## EXERCISE:
Copy every line of the material below word for word.

* begin *

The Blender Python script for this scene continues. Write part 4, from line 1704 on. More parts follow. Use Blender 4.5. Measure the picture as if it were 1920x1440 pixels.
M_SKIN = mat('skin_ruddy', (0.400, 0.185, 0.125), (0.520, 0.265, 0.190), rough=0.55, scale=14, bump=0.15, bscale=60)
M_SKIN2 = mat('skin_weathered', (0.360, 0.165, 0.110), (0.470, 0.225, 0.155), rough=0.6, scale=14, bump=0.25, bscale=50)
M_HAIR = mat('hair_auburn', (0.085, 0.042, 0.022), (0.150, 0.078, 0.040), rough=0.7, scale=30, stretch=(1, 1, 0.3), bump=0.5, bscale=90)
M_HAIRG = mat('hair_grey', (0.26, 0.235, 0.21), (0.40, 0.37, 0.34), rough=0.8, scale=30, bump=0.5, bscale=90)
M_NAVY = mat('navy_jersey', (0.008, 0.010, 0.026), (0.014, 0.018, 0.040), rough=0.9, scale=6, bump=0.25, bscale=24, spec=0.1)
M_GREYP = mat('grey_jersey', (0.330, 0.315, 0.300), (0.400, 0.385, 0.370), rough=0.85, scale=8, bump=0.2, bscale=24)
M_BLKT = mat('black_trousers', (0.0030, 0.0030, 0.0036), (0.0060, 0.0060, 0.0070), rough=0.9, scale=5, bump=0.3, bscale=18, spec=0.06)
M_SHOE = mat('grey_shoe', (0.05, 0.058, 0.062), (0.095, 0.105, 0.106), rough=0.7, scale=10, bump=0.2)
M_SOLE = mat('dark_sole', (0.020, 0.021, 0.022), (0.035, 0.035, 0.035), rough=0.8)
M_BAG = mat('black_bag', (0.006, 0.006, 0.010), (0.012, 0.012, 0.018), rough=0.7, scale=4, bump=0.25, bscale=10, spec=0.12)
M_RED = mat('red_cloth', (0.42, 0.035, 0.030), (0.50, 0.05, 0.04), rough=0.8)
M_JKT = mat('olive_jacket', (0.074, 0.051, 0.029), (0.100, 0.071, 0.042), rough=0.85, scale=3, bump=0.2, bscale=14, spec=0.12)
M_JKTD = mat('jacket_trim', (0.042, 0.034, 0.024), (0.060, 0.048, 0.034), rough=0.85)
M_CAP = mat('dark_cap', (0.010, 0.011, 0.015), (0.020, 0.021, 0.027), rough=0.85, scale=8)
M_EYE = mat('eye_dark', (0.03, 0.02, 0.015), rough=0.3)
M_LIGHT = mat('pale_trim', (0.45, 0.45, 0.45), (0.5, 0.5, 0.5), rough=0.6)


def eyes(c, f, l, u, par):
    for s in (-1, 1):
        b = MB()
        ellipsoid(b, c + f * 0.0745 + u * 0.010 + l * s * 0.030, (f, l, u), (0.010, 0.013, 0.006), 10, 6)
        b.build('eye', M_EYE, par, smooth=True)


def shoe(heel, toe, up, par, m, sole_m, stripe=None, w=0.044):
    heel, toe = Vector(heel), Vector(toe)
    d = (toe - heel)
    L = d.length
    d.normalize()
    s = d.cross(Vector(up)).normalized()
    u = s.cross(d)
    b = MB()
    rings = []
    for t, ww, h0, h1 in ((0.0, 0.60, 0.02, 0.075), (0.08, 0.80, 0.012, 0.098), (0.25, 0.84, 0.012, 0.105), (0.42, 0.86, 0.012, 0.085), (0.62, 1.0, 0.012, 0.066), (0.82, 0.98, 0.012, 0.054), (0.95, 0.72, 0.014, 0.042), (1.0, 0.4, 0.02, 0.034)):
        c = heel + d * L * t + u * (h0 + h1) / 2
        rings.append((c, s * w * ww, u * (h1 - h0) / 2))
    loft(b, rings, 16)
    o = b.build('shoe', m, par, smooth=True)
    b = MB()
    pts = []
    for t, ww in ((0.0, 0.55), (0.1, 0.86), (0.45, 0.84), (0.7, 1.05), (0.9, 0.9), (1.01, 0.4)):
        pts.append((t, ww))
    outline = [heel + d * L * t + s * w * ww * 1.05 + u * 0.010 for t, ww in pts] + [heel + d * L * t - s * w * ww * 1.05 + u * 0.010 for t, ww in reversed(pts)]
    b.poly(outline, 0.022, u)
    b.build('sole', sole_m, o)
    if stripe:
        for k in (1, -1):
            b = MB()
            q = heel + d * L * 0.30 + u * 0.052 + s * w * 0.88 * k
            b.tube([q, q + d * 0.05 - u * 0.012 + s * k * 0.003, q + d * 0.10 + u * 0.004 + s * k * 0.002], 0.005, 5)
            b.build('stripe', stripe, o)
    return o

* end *

## EXERCISE OUTPUT:
The Blender Python script for this scene continues. Write part 4, from line 1704 on. More parts follow. Use Blender 4.5. Measure the picture as if it were 1920x1440 pixels.
M_SKIN = mat('skin_ruddy', (0.400, 0.185, 0.125), (0.520, 0.265, 0.190), rough=0.55, scale=14, bump=0.15, bscale=60)
M_SKIN2 = mat('skin_weathered', (0.360, 0.165, 0.110), (0.470, 0.225, 0.155), rough=0.6, scale=14, bump=0.25, bscale=50)
M_HAIR = mat('hair_auburn', (0.085, 0.042, 0.022), (0.150, 0.078, 0.040), rough=0.7, scale=30, stretch=(1, 1, 0.3), bump=0.5, bscale=90)
M_HAIRG = mat('hair_grey', (0.26, 0.235, 0.21), (0.40, 0.37, 0.34), rough=0.8, scale=30, bump=0.5, bscale=90)
M_NAVY = mat('navy_jersey', (0.008, 0.010, 0.026), (0.014, 0.018, 0.040), rough=0.9, scale=6, bump=0.25, bscale=24, spec=0.1)
M_GREYP = mat('grey_jersey', (0.330, 0.315, 0.300), (0.400, 0.385, 0.370), rough=0.85, scale=8, bump=0.2, bscale=24)
M_BLKT = mat('black_trousers', (0.0030, 0.0030, 0.0036), (0.0060, 0.0060, 0.0070), rough=0.9, scale=5, bump=0.3, bscale=18, spec=0.06)
M_SHOE = mat('grey_shoe', (0.05, 0.058, 0.062), (0.095, 0.105, 0.106), rough=0.7, scale=10, bump=0.2)
M_SOLE = mat('dark_sole', (0.020, 0.021, 0.022), (0.035, 0.035, 0.035), rough=0.8)
M_BAG = mat('black_bag', (0.006, 0.006, 0.010), (0.012, 0.012, 0.018), rough=0.7, scale=4, bump=0.25, bscale=10, spec=0.12)
M_RED = mat('red_cloth', (0.42, 0.035, 0.030), (0.50, 0.05, 0.04), rough=0.8)
M_JKT = mat('olive_jacket', (0.074, 0.051, 0.029), (0.100, 0.071, 0.042), rough=0.85, scale=3, bump=0.2, bscale=14, spec=0.12)
M_JKTD = mat('jacket_trim', (0.042, 0.034, 0.024), (0.060, 0.048, 0.034), rough=0.85)
M_CAP = mat('dark_cap', (0.010, 0.011, 0.015), (0.020, 0.021, 0.027), rough=0.85, scale=8)
M_EYE = mat('eye_dark', (0.03, 0.02, 0.015), rough=0.3)
M_LIGHT = mat('pale_trim', (0.45, 0.45, 0.45), (0.5, 0.5, 0.5), rough=0.6)


def eyes(c, f, l, u, par):
    for s in (-1, 1):
        b = MB()
        ellipsoid(b, c + f * 0.0745 + u * 0.010 + l * s * 0.030, (f, l, u), (0.010, 0.013, 0.006), 10, 6)
        b.build('eye', M_EYE, par, smooth=True)


def shoe(heel, toe, up, par, m, sole_m, stripe=None, w=0.044):
    heel, toe = Vector(heel), Vector(toe)
    d = (toe - heel)
    L = d.length
    d.normalize()
    s = d.cross(Vector(up)).normalized()
    u = s.cross(d)
    b = MB()
    rings = []
    for t, ww, h0, h1 in ((0.0, 0.60, 0.02, 0.075), (0.08, 0.80, 0.012, 0.098), (0.25, 0.84, 0.012, 0.105), (0.42, 0.86, 0.012, 0.085), (0.62, 1.0, 0.012, 0.066), (0.82, 0.98, 0.012, 0.054), (0.95, 0.72, 0.014, 0.042), (1.0, 0.4, 0.02, 0.034)):
        c = heel + d * L * t + u * (h0 + h1) / 2
        rings.append((c, s * w * ww, u * (h1 - h0) / 2))
    loft(b, rings, 16)
    o = b.build('shoe', m, par, smooth=True)
    b = MB()
    pts = []
    for t, ww in ((0.0, 0.55), (0.1, 0.86), (0.45, 0.84), (0.7, 1.05), (0.9, 0.9), (1.01, 0.4)):
        pts.append((t, ww))
    outline = [heel + d * L * t + s * w * ww * 1.05 + u * 0.010 for t, ww in pts] + [heel + d * L * t - s * w * ww * 1.05 + u * 0.010 for t, ww in reversed(pts)]
    b.poly(outline, 0.022, u)
    b.build('sole', sole_m, o)
    if stripe:
        for k in (1, -1):
            b = MB()
            q = heel + d * L * 0.30 + u * 0.052 + s * w * 0.88 * k
            b.tube([q, q + d * 0.05 - u * 0.012 + s * k * 0.003, q + d * 0.10 + u * 0.004 + s * k * 0.002], 0.005, 5)
            b.build('stripe', stripe, o)
    return o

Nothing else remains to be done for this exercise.